The Vatican said on Monday in a video statement that he had died.

Francis inherited a deeply divided Church after the resignation in 2013 of his predecessor, Benedict XVI. The conservative-progressive gap became a chasm after Francis, from Argentina, was elected the first non-European pope in 1,300 years.

The polarisation was fiercest in the US, where conservative Catholicism often blended with well-financed right-wing politics and media outlets.

For nearly a decade until Benedict’s death in 2022, there were two men wearing white in the Vatican, causing much confusion among the faithful and leading to calls for written norms on the role of retired popes.

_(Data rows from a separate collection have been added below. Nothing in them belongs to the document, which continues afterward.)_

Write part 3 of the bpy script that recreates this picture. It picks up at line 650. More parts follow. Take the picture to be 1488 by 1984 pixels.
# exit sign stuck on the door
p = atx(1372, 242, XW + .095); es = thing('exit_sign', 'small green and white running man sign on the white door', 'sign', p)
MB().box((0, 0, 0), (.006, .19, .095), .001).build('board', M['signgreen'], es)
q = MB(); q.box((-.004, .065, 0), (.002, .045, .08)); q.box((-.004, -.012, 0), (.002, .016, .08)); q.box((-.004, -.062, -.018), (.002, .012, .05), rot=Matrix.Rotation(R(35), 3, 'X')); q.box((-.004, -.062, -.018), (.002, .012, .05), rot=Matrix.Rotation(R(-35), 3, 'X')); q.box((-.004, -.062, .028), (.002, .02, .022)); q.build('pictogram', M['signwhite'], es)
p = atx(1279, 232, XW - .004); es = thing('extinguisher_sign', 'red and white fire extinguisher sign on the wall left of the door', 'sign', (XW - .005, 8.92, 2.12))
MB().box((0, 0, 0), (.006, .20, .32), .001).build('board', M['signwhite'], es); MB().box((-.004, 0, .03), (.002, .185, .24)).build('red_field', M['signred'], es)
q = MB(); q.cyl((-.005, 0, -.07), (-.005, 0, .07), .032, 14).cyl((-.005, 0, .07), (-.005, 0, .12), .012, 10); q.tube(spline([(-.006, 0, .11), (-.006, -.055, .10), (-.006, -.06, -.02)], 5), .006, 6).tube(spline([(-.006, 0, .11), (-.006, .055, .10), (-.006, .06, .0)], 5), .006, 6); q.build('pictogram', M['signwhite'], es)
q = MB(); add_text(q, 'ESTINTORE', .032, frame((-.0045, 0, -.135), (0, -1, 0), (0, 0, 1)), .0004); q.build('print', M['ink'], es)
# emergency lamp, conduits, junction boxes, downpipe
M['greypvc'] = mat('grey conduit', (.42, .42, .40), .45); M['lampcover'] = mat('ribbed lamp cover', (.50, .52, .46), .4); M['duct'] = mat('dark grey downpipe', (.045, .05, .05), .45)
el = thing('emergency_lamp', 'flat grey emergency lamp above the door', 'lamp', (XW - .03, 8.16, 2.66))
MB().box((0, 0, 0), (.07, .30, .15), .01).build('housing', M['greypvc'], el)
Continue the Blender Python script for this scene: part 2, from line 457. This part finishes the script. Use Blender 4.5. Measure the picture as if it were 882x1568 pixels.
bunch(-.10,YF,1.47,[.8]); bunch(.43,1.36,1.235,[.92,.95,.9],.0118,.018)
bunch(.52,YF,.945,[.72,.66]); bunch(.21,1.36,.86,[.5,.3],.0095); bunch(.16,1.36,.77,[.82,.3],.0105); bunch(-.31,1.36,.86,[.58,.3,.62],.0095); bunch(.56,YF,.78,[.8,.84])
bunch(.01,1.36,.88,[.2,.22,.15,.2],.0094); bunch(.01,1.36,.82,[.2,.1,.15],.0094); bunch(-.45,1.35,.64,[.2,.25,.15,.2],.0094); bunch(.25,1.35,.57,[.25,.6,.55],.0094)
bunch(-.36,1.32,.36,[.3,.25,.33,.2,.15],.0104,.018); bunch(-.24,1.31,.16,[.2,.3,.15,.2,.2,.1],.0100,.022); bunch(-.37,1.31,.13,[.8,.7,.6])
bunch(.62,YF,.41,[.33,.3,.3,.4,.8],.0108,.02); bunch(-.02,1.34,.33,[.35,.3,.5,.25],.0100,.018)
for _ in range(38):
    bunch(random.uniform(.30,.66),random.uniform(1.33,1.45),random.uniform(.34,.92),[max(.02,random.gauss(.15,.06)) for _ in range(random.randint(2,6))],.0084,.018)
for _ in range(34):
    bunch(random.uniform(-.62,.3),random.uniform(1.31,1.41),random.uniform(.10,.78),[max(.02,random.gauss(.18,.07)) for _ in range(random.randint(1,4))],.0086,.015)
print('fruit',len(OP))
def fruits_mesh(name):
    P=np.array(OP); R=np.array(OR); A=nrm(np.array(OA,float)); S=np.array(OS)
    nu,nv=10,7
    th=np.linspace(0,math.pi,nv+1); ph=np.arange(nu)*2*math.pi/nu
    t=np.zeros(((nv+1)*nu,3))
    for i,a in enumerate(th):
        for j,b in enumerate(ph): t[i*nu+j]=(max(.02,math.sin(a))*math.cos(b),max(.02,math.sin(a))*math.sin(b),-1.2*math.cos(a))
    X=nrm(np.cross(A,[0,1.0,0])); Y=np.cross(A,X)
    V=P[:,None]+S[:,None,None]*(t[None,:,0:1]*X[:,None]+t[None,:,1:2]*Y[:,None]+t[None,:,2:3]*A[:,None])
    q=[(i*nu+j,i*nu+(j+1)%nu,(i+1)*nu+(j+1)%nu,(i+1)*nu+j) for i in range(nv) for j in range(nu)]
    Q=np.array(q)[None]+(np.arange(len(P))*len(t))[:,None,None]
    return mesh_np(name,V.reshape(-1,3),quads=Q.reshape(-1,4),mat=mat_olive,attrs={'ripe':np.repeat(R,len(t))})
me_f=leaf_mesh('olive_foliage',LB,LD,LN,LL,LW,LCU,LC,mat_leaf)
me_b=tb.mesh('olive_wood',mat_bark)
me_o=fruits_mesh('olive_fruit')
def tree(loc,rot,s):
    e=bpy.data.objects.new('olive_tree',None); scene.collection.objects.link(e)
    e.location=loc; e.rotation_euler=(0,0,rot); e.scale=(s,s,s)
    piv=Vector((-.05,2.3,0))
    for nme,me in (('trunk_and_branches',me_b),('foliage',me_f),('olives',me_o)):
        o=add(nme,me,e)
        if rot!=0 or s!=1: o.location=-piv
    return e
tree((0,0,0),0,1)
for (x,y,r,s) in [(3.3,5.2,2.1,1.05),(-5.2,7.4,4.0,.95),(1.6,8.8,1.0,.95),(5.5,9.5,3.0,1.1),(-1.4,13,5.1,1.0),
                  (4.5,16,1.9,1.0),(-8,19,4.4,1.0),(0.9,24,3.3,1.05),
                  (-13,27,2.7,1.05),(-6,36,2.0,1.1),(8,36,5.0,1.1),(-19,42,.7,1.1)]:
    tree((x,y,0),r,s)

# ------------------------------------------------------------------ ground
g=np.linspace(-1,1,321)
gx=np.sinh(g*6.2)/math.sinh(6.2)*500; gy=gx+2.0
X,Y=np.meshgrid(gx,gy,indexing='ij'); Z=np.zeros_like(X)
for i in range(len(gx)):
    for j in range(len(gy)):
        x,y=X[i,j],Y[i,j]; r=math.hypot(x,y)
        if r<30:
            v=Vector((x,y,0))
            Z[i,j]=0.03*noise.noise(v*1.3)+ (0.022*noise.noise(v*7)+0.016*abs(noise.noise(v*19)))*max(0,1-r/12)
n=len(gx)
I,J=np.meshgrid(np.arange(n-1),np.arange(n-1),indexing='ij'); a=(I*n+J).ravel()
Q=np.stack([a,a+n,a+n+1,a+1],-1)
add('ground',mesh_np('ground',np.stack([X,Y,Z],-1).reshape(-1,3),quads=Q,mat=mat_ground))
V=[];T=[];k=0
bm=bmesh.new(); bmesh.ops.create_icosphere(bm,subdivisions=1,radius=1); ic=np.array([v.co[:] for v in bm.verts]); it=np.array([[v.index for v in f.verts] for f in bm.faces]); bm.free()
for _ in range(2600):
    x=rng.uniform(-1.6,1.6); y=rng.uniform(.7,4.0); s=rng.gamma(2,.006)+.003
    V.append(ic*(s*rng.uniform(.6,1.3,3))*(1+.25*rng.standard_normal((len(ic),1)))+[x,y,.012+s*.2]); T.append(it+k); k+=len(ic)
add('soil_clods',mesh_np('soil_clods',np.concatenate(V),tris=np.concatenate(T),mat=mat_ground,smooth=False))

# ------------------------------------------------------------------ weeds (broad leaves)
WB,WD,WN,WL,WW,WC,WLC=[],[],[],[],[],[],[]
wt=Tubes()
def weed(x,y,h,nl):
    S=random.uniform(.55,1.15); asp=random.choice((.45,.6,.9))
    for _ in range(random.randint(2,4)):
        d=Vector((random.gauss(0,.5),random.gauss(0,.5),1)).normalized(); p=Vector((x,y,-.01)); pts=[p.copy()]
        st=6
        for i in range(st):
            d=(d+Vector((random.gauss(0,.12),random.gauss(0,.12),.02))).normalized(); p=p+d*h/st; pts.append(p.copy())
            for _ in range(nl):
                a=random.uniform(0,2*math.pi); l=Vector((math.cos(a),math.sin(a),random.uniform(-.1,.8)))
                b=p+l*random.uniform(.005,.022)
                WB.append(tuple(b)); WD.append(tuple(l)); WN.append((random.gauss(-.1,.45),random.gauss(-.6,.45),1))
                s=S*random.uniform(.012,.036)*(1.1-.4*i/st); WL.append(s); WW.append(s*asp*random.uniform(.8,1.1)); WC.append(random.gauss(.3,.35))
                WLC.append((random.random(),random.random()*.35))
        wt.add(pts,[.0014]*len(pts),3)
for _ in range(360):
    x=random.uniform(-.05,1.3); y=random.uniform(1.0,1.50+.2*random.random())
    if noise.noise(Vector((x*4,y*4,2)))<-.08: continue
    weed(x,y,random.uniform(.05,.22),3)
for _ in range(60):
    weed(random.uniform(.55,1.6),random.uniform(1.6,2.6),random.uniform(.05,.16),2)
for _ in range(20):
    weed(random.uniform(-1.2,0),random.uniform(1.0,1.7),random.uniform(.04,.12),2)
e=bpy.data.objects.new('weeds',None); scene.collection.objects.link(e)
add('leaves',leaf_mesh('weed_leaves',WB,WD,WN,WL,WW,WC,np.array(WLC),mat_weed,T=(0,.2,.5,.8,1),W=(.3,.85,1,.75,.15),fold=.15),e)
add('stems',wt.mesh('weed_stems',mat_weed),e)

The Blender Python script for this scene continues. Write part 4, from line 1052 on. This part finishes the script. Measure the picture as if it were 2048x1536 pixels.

The intensity of conservative animosity to the pope was laid bare in January 2023 when it emerged that the late Australian Cardinal George Pell, a towering figure in the conservative movement and a Benedict ally, was the author of an anonymous memo in 2022 that condemned Francis’ papacy as a “catastrophe”.

The memo amounted to a conservative manifesto of the qualities conservatives will want in the next pope.

Francis appointed nearly 80% of the cardinal electors who will choose the next pope, increasing, but not guaranteeing, the possibility that his successor will continue his progressive policies. Some Vatican experts have predicted a more moderate, less divisive successor.

Under his watch, an overhauled Vatican constitution allowed any baptised lay Catholic, including women, to head most departments in the Catholic Church’s central administration.

He put more women in senior Vatican roles than any previous pope but not as many as progressives wanted.

Conservatives were unhappy with the pope from the start because of his informal style, his aversion to pomp and his decision to allow women and Muslims to take part in a Holy Thursday ritual that previously had been restricted to Catholic men.

They balked at his calls for the Church to be more welcoming to LGBT people, his approval of conditional blessings for same-sex couples in December 2023 and his repeated clampdowns on the use of the traditional Latin Mass. He said conservatives had made themselves self-referential and wanted to encase Catholicism in a “suit of armour”. Their spiritual gurus were Pell and U.S. Cardinal Raymond Leo Burke, who once famously compared the Church under Francis to “a ship without a rudder”.

In 2016 and in 2023, Burke and a handful of other cardinals lodged public challenges known as “Dubia” (doubts), accusing Francis of sowing confusion on moral themes.